After the War ended, the next phase of our lives began. I passed the H.S.C. Examination in 1973 from Dhaka College, and consequently obtained a scholarship to go to India for higher studies. In the same year, my good friend Shah Zia joined Bangladesh Air Force as a GD Pilot. My classmates Shoaib went to Germany, Harun to Bulgaria, and Dilu got admitted to Dhaka University. I completed my Bachelors Degree from University of Agricultural Science in Bangalore in 1978 followed by an admission for the Masters program in Bangladesh Agriculture University in 1979. During that tenure, I joined the department as a Lecturer, my first steps into my professional life.

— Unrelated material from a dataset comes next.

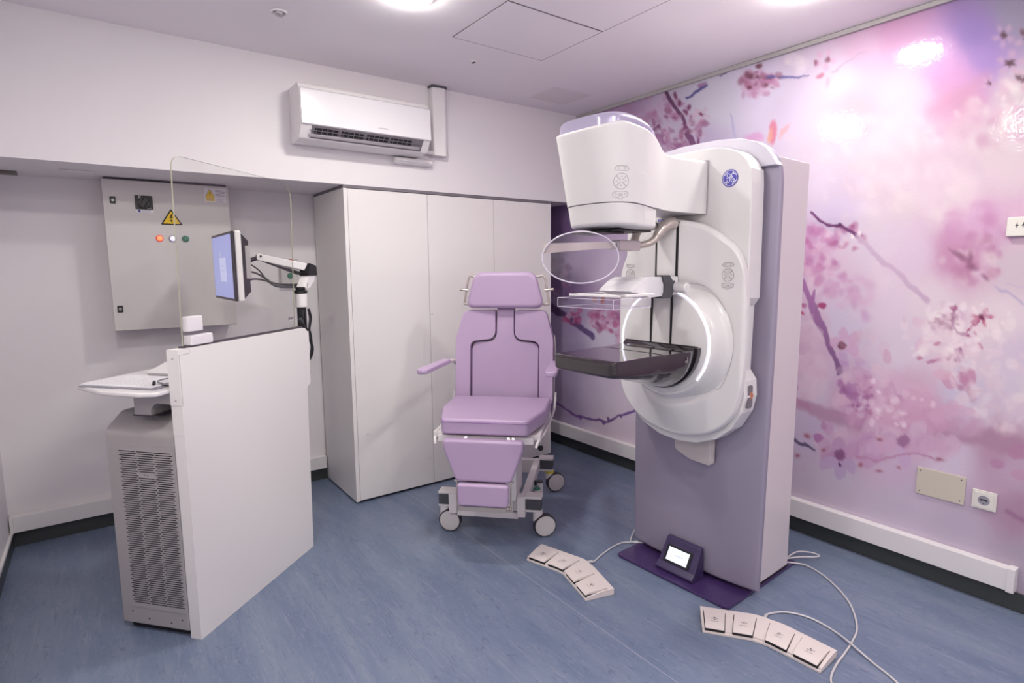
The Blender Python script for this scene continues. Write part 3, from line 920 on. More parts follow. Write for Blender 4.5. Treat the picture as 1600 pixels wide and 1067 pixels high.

In 1982, I got married and left for Japan the following year in pursuit of postgraduate academic opportunities. My wife and I were blessed with a son soon after, and my father-in-law offered me to join in his company (a garments-manufacturing facility in Dhaka city). We came back to Dhaka in 1985, and I started a new career track with my father-in-law. From 1985 till present day, it has been a long association for me in the garments trade. I am currently serving as the Managing Director of a Group of garments-manufacturing companies here in Dhaka.

Allah blessed us with two children, a son (Md. Ehsanuddin Khan) and a daughter (Farisa Parveen). Both my children have completed their respective Bachelors/ Masters degrees, and my son has been working in our company since he returned from America, while my daughter is working at a local bank.

More than 42 years have passed since the historical Liberation War took place. Much has changed in our society, our culture, our perceptions, our aspirations, yet the memories of the time during the Liberation War remains vivid in my mind. I remember my brother at every stage of my life, and I honor his memory by remaining vigilant in trying to make meaningful contributions to projects of welfare and social change and charitable foundations. Though it has been many years since we left our village, I try to remain involved in some of the development projects relevant to our village. Along with others, we helped to establish the Nazibuddin Khan Khurram Academy and Shaheed Nazibuddin Khan College in our village.

If Khurram Bhai had been alive today, I am certain he would have taken an active role in our society, to help bring about positive change and to work at the grassroots level to help the process of true economic, political, and social freedom. These are the ideals which I strongly believe in, and it is my hope that the current and future generations help to support this vision for a truly Independent and free Bangladesh.

I remember my brother Khurram when I am alone and when I am amongst people, and it gives me some comfort to know that perhaps he is already in a better place waiting to meet us when it is our time as well.